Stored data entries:
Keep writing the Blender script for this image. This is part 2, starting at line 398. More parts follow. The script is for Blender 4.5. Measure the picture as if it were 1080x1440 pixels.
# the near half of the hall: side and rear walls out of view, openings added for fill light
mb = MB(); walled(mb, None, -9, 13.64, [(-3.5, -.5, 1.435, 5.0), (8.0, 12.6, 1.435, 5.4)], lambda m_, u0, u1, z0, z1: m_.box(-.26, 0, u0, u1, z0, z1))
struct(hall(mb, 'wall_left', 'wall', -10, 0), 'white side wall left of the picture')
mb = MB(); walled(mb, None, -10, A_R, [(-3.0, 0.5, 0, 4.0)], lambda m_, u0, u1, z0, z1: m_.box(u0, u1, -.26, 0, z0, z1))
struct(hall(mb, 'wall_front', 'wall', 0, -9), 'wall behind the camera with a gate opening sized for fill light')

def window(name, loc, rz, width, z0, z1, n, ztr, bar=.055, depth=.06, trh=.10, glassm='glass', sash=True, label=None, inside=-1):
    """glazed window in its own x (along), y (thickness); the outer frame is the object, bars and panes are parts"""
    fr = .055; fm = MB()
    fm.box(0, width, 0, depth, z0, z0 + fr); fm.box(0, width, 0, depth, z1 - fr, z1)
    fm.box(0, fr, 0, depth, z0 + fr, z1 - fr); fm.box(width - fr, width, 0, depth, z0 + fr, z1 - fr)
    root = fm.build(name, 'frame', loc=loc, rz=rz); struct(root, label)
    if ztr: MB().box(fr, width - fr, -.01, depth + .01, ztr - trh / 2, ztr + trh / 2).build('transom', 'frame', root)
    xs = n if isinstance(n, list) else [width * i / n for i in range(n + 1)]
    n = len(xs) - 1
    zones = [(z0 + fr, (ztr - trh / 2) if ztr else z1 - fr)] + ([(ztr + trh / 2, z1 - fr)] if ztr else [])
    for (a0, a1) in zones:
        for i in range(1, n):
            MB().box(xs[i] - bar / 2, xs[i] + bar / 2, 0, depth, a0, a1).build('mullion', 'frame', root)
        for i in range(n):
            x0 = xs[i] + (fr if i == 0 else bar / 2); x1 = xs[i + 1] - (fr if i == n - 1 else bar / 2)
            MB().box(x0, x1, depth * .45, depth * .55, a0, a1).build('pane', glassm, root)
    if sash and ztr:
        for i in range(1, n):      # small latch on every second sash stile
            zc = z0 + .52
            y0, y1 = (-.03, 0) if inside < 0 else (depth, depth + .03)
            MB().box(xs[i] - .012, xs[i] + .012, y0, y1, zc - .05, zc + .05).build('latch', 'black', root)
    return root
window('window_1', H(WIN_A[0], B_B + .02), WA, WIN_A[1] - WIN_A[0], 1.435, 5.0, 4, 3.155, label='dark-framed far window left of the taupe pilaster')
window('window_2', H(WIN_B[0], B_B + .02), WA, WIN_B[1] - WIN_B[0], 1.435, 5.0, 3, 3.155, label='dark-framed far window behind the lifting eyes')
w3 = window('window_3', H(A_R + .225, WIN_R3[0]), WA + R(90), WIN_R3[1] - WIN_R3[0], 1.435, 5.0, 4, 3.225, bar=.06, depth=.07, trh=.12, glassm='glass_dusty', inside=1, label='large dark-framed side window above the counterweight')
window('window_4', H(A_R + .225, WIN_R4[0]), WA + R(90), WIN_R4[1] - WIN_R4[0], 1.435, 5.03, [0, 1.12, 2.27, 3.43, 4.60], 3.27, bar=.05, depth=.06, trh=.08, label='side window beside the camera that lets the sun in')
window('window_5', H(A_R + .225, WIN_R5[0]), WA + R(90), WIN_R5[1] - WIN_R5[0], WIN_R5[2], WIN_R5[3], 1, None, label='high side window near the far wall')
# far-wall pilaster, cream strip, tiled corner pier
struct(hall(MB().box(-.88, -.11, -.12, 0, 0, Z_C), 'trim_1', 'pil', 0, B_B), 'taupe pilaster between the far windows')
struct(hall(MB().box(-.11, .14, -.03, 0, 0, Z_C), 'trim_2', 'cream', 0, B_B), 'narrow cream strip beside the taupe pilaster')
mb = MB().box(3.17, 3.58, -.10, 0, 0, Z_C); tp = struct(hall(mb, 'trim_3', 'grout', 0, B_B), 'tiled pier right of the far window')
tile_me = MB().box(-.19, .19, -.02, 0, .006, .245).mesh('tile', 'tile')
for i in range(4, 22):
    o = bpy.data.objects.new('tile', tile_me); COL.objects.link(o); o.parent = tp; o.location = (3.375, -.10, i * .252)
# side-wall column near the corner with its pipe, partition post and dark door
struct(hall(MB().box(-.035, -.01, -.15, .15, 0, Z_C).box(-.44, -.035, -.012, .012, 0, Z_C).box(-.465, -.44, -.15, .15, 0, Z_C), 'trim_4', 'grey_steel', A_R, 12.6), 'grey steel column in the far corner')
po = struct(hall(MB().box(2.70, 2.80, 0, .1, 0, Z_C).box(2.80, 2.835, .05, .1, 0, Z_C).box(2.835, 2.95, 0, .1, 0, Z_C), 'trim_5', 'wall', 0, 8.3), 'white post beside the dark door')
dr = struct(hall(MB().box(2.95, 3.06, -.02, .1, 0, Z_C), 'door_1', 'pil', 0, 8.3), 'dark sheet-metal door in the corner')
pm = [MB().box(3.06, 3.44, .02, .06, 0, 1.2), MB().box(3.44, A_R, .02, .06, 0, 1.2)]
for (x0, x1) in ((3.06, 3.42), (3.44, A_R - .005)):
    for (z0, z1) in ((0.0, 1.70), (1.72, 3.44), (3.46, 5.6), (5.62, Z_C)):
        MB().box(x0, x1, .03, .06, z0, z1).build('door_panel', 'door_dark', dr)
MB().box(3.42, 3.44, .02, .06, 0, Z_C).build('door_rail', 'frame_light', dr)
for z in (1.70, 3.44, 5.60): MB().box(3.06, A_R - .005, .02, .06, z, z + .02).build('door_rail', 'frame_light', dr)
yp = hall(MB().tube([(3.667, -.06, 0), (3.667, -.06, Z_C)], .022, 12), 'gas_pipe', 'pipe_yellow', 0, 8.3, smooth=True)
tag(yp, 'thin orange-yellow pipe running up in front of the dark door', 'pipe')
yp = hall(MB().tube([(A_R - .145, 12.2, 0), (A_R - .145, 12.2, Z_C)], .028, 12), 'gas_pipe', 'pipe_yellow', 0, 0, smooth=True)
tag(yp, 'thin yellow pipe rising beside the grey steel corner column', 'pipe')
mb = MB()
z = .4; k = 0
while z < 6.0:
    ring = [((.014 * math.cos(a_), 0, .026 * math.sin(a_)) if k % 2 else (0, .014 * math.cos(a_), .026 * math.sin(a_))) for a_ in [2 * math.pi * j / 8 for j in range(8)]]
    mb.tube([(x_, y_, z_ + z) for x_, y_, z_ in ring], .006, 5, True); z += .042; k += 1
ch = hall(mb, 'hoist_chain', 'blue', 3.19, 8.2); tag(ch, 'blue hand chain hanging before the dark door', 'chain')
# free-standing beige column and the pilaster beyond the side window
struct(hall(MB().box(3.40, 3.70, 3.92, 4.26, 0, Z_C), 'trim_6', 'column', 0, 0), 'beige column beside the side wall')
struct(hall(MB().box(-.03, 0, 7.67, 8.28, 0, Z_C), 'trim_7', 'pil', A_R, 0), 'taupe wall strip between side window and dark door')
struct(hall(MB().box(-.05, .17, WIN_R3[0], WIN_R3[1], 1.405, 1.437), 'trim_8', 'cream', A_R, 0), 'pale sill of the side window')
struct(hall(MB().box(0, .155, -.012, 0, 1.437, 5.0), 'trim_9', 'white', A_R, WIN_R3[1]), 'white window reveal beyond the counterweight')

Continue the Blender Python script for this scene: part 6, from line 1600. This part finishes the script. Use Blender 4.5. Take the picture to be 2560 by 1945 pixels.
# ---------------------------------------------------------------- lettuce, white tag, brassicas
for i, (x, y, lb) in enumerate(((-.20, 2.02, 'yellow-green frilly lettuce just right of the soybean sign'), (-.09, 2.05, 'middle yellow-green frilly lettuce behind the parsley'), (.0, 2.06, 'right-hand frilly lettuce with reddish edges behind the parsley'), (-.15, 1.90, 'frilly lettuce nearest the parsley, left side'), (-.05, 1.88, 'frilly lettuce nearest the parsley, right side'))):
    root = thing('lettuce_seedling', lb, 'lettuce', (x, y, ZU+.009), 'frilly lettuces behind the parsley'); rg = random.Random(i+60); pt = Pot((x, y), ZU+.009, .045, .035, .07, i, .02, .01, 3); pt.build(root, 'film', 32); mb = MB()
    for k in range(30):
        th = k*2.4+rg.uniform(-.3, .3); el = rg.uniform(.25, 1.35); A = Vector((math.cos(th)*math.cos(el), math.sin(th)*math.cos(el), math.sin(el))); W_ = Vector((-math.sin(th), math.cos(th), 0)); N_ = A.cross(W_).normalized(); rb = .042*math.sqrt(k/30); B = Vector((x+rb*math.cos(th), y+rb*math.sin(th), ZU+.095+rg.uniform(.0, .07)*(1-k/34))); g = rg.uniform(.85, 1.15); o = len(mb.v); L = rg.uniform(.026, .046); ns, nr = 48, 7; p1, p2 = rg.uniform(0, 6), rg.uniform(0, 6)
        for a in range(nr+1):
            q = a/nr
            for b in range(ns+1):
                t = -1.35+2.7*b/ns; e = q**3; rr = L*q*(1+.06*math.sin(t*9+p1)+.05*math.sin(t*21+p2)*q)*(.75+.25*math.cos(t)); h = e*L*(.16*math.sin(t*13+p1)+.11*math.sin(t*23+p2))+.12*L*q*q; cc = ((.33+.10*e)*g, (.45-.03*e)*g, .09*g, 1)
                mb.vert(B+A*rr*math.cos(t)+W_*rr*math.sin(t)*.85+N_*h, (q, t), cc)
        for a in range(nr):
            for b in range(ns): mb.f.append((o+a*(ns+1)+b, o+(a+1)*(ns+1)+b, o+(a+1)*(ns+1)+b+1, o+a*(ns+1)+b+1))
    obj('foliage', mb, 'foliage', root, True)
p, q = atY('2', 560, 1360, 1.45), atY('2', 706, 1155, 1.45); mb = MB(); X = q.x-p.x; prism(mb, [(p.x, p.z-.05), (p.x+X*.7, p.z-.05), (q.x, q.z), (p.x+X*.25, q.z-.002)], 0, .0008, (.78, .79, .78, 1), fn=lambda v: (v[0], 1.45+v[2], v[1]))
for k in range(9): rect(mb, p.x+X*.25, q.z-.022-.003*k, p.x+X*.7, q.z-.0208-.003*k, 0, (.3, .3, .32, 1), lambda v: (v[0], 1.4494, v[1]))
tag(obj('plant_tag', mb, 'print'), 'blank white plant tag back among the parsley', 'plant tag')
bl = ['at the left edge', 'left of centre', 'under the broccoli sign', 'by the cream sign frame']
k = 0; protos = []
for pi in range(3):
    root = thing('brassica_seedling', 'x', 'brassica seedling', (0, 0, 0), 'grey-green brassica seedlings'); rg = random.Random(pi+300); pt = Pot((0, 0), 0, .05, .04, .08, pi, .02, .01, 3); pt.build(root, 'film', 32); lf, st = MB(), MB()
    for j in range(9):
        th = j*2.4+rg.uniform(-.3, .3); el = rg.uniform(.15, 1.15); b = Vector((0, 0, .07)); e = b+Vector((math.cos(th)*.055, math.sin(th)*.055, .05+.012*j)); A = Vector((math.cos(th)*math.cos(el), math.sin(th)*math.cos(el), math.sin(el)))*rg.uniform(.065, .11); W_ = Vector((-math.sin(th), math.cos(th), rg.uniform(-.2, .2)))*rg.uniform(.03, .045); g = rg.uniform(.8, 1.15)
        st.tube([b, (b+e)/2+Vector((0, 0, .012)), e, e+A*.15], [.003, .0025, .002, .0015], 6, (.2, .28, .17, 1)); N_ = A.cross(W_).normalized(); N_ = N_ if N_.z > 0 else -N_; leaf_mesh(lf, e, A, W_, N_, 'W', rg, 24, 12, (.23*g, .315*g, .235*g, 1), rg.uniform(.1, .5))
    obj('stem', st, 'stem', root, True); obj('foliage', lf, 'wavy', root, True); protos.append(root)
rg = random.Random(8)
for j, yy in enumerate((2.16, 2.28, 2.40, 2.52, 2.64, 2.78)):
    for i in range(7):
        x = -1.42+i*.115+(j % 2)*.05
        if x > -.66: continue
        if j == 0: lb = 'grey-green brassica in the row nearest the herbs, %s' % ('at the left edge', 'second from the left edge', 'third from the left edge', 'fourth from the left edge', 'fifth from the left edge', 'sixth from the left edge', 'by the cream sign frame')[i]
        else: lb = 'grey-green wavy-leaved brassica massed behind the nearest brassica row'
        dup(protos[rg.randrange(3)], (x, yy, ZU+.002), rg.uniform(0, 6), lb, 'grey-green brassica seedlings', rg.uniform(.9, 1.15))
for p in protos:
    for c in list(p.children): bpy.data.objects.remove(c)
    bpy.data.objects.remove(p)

TASK REQUIREMENTS ->
Beginning at the top of the data, extract each line through the line containing "struct(hall(mb, 'wall_front', 'wall', 0, -9), 'wall" and return those lines exactly, with nothing added.

WRITTEN SOLUTION ->
Keep writing the Blender script for this image. This is part 2, starting at line 398. More parts follow. The script is for Blender 4.5. Measure the picture as if it were 1080x1440 pixels.
# the near half of the hall: side and rear walls out of view, openings added for fill light
mb = MB(); walled(mb, None, -9, 13.64, [(-3.5, -.5, 1.435, 5.0), (8.0, 12.6, 1.435, 5.4)], lambda m_, u0, u1, z0, z1: m_.box(-.26, 0, u0, u1, z0, z1))
struct(hall(mb, 'wall_left', 'wall', -10, 0), 'white side wall left of the picture')
mb = MB(); walled(mb, None, -10, A_R, [(-3.0, 0.5, 0, 4.0)], lambda m_, u0, u1, z0, z1: m_.box(u0, u1, -.26, 0, z0, z1))
struct(hall(mb, 'wall_front', 'wall', 0, -9), 'wall behind the camera with a gate opening sized for fill light')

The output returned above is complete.